Alternatively, the search was justified as a search incident to the arrest of Defendant. Circumstances unique to vehicles can justify a search when it is reasonable to believe that evidence relevant to the crime of arrest might be found in the car. Arizona v. Gant, 556 U.S. 332, 343 (2009). Defendant was arrested on four warrants for drug distribution. He was found in possession of crack cocaine concealed in his groin area and nearly $6,000 cash. At the time of the arrest, he was standing near the vehicle, which he was known to use. These circumstances justify the officers' belief that Defendant's vehicle might contain evidence relevant to the crime of distribution of controlled substances. The search of the vehicle constituted a proper search incident to arrest.

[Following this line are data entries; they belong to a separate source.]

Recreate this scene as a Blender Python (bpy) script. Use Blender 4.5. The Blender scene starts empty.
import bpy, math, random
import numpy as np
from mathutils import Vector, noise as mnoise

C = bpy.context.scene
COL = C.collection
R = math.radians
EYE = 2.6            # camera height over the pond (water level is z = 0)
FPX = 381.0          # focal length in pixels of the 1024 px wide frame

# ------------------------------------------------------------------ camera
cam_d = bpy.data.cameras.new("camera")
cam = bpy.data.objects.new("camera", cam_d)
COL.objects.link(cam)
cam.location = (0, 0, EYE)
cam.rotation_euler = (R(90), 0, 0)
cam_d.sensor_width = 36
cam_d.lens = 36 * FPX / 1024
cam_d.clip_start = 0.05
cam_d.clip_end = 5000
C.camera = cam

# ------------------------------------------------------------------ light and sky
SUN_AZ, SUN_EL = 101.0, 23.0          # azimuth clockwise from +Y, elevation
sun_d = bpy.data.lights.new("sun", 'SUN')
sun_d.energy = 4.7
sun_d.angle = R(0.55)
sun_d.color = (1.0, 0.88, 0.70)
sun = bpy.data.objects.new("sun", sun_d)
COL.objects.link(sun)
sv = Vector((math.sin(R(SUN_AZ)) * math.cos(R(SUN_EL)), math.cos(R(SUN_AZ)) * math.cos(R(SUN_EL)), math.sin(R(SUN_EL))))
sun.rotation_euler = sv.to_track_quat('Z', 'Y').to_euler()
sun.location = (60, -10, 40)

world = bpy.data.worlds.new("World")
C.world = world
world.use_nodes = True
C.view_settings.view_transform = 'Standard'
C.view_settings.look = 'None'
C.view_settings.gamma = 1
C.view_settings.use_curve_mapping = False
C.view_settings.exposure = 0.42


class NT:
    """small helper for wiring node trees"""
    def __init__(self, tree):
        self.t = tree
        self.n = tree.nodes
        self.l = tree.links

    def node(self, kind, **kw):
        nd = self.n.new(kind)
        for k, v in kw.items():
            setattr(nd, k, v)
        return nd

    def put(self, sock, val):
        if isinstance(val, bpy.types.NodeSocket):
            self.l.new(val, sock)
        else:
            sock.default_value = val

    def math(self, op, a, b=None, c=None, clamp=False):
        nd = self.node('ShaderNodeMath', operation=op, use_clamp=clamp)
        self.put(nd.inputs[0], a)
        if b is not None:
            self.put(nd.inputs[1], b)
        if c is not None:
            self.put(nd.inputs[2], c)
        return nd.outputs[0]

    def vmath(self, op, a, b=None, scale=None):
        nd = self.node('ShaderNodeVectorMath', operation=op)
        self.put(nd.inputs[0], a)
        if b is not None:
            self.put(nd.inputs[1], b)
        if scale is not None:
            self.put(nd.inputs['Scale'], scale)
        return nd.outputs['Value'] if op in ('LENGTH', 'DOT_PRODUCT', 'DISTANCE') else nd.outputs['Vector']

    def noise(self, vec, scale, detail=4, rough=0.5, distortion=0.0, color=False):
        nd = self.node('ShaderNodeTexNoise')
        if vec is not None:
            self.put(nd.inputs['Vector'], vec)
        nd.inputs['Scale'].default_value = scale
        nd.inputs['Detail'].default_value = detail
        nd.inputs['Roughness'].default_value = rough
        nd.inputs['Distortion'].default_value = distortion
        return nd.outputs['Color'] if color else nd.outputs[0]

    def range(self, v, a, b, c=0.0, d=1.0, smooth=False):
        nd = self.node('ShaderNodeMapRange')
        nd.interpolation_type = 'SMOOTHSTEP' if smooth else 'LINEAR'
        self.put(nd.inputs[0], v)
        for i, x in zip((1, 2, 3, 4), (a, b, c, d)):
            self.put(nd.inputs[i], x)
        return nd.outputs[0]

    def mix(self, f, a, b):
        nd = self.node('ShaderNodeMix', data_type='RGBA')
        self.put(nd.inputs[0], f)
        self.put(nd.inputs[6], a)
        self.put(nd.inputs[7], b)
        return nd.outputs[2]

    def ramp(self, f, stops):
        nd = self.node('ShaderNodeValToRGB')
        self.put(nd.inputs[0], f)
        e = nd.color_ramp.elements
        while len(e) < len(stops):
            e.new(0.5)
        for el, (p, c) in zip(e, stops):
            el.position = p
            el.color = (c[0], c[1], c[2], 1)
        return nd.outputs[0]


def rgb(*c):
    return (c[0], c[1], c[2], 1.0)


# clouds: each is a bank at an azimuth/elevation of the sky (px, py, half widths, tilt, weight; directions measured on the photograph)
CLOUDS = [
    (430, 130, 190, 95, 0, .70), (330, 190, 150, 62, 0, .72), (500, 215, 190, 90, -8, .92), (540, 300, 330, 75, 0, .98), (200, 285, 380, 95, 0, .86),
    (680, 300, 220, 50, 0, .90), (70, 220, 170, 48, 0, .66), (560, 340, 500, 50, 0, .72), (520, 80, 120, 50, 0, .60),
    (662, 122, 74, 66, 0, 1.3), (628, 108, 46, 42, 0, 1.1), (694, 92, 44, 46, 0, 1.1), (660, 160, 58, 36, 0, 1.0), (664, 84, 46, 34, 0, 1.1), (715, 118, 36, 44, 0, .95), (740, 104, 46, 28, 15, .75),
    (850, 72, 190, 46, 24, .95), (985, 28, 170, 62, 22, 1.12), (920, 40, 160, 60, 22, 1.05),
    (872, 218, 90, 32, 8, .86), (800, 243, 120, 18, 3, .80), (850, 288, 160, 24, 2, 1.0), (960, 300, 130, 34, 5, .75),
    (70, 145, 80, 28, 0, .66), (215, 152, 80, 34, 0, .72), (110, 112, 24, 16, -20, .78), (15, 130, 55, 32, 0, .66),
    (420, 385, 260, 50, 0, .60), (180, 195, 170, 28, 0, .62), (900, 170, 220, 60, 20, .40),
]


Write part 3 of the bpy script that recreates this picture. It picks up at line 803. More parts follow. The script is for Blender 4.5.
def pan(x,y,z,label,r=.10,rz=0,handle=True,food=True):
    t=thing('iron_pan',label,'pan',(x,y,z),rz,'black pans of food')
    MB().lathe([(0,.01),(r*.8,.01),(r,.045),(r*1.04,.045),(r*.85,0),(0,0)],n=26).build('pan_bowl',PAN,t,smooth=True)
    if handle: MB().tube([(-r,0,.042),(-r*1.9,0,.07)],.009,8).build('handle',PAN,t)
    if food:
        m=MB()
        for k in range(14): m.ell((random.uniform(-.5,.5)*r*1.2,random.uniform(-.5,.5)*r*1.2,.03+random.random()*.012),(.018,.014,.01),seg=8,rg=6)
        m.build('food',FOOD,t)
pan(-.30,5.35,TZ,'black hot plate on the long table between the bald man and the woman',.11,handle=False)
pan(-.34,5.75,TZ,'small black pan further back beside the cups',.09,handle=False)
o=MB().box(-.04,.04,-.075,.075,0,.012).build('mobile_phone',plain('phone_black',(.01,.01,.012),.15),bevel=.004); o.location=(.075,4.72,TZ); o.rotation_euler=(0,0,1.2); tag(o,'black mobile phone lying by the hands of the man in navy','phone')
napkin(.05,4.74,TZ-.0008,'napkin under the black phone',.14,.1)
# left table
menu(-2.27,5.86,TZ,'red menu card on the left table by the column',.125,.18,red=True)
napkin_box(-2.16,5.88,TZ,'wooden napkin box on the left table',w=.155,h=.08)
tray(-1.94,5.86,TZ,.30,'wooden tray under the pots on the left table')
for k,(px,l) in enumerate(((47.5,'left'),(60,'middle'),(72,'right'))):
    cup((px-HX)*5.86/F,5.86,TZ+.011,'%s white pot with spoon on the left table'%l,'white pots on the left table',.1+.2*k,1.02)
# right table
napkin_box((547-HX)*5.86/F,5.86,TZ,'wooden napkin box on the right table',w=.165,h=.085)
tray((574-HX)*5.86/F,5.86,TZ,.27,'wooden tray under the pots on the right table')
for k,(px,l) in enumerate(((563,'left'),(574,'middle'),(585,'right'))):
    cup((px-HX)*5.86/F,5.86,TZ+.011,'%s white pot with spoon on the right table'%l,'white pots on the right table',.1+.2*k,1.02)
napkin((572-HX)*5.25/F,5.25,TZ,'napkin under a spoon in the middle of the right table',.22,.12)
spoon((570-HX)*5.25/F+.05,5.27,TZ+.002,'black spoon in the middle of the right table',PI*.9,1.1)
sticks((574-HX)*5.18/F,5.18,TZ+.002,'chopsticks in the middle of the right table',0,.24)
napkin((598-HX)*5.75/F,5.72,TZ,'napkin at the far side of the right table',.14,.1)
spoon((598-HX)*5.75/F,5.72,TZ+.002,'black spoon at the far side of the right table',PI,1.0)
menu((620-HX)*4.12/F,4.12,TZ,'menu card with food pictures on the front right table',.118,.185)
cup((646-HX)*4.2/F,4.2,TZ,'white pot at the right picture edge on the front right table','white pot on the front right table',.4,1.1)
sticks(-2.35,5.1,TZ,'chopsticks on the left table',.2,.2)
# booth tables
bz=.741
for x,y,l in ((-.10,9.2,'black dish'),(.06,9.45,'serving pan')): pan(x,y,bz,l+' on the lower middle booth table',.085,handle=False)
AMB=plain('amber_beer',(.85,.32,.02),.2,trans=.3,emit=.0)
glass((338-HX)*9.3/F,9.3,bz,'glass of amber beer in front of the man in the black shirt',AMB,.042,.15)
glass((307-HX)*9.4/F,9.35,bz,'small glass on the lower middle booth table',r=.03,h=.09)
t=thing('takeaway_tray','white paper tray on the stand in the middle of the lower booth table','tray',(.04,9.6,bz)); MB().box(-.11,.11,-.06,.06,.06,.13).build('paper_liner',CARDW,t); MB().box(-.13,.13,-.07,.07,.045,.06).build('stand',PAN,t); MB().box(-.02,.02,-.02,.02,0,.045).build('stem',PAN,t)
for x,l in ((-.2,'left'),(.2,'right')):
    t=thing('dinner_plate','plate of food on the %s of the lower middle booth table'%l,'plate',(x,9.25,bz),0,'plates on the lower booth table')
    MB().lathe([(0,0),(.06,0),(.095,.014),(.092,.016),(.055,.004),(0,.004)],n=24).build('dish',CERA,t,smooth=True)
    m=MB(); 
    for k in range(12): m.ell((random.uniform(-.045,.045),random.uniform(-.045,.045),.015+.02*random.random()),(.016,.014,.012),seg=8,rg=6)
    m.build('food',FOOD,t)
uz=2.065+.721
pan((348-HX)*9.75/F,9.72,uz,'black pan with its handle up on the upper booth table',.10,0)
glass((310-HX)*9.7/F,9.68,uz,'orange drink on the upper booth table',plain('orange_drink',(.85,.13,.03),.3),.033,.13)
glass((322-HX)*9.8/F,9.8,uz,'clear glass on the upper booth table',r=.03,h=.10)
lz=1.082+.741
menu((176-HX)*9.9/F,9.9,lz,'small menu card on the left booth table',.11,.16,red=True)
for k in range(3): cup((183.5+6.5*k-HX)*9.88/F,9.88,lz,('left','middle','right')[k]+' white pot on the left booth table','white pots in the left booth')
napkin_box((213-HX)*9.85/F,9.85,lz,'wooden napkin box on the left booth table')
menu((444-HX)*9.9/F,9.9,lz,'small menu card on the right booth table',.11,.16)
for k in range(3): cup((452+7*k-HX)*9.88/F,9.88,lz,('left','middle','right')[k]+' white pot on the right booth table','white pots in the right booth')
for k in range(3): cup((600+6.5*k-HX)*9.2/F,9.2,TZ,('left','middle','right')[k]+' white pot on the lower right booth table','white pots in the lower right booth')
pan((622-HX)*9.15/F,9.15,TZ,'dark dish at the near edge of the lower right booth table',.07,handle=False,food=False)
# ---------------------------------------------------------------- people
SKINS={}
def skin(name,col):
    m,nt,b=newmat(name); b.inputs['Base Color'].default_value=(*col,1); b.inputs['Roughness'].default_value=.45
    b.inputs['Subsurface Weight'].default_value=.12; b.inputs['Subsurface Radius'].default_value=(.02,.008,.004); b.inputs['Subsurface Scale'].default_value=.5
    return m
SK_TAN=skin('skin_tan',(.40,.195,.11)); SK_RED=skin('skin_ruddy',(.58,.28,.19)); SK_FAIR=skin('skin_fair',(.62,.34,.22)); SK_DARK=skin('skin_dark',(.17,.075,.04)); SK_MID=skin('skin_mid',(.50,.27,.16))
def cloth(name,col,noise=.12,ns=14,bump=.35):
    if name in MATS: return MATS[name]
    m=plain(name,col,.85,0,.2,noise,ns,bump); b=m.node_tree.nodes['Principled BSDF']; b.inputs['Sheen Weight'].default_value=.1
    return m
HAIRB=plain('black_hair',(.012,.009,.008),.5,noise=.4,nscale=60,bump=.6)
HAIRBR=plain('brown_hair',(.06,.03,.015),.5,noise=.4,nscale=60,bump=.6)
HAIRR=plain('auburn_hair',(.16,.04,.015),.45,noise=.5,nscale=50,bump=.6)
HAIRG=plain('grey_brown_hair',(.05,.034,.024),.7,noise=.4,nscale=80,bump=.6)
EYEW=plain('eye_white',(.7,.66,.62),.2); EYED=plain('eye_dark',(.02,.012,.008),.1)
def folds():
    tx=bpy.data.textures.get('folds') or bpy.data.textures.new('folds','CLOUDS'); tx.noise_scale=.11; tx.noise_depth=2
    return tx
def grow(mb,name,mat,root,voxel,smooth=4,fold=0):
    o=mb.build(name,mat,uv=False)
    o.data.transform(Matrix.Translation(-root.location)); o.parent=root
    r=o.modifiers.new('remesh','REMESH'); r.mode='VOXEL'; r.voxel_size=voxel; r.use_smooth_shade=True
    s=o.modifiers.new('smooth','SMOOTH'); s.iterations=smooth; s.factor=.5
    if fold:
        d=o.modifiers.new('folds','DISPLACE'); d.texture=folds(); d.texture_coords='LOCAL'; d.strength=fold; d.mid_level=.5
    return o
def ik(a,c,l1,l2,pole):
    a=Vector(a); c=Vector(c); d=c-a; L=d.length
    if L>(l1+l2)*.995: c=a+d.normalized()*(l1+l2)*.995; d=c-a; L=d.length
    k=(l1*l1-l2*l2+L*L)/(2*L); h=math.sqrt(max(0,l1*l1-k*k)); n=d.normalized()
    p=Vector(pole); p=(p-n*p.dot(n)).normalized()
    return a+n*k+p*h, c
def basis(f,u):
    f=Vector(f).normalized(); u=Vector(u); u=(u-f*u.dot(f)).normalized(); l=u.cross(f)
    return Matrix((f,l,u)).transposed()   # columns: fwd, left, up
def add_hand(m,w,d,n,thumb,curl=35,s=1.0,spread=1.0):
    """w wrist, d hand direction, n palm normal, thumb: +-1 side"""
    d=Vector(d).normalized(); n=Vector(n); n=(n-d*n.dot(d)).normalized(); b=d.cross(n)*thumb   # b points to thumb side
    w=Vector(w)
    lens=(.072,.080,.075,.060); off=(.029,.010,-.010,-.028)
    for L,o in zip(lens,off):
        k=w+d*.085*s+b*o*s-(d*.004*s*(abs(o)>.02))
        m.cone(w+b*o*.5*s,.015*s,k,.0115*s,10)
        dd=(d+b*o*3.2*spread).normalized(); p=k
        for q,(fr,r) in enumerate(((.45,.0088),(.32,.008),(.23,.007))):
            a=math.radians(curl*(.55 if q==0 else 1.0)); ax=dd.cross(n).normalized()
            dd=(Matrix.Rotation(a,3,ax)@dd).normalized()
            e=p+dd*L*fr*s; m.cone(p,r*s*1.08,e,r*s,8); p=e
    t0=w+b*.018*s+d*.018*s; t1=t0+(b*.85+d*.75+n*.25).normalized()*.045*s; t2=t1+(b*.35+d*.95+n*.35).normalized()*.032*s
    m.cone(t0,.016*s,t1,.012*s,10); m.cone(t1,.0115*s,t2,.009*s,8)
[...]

Accordingly, It is recommended that Defendant's Motion to Suppress (Doc. 22) be denied.
Objections
Under the provisions of 28 U.S.C. § 636(b)(1)(C) and Fed. R. Crim. P. 59(b)(2), parties aggrieved by this recommendation have fourteen (14) days from the date of this report and recommendation to file specific, written objections with the Clerk of Court, unless an extension of time is granted under Fed. R. Crim. P. 45(b). A party may respond to another party's objections within fourteen (14) days from the filing of the objections. Counsel are directed to furnish a paper copy of any objections or responses to the District Judge at the time of filing.
A party's failure to file timely written objections to the proposed findings, conclusions and recommendation set forth above shall bar that party, except upon grounds of plain error, from attacking on appeal the unobjected-to proposed factual findings and legal conclusions accepted by the district court. See Douglass v. U.S.A.A., 79 F.3d 1415 (5th Cir. 1996) (en banc).